There can be no doubt that, for many Russians, Secretary of State John Kerry's appeal to "reciprocity in the enforcement of the law" rings hollow --- especially when measured against the past decade in which a lawless, U.S. unitary executive has engaged in an unprovoked War of Aggression in Iraq and engaged in extraordinary rendition, indefinite detentions, torture and even targeted, extrajudicial killings of U.S. citizens.
The plain and simple truth is that the United States no longer possesses the moral authority to lecture other nations about the rule of law --- not when, as observed by Law Prof. Paul Campos, it operates within "a two-tiered system of laws" where, the vast majority of citizens are subjected to "an unusually harsh criminal code" that has produced, by far, the world's largest prison system, while U.S. "political and financial elites operate with something approaching complete impunity."

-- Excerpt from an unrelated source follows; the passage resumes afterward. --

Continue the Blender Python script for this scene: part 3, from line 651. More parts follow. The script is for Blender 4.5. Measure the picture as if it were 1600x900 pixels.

President Putin could well look at the fact that the U.S. is so aggressively targeting a whistleblower for revealing what many regard as immense violations of our constitution and our laws, as embodied in the NSA's omnipresent surveillance programs, even while turning a blind eye in the face of a solid case for prosecuting James R. Clapper, the Director of National Intelligence, for perjury.
Who could blame Putin for watching all of that and saying: "Rule of law? You've got to be kidding me."
But decisions of this magnitude, especially in a nation like Russia, are seldom grounded solely upon another nation's hypocrisy or other moral considerations. What is especially significant is that Ecuador and the other two potential destinations for Snowden, Cuba and Venezuela, are all members of ALBA, a group of anti-U.S. imperialist nations of Latin America and the Caribbean, which seek to break free from the domination of what John Perkins aptly described in Confessions of an Economic Hit Man as "the corporatocracy."
As is reflected by the academic work [PDF] of Yuri Paniev, a Latin American expert with the Russian Academy of Sciences, the Russian government sees the desire of the ALBA to slip the leash of U.S. imperialism as an ideal opportunity for Russia to establish economic and political ties in a region of the world that had long been under the corporatocracy's hegemonic control.
Kerry's appeal to reciprocity cannot begin to measure up to these questions of real politik, which may, in the end, ironically find Russia helping to preserve the constitutional rights of Americans, thereby protecting the U.S. Constitution against the threat posed by the same U.S. government officials who had taken a solemn oath to support and defend it.
Sadly, the greatest threat to our constitutional form of representative democracy comes not from foreign terrorists but from the same increasingly privatized, corporate cyber-security state that uses secrecy and the fig leaf of national security to hide its subversive purpose.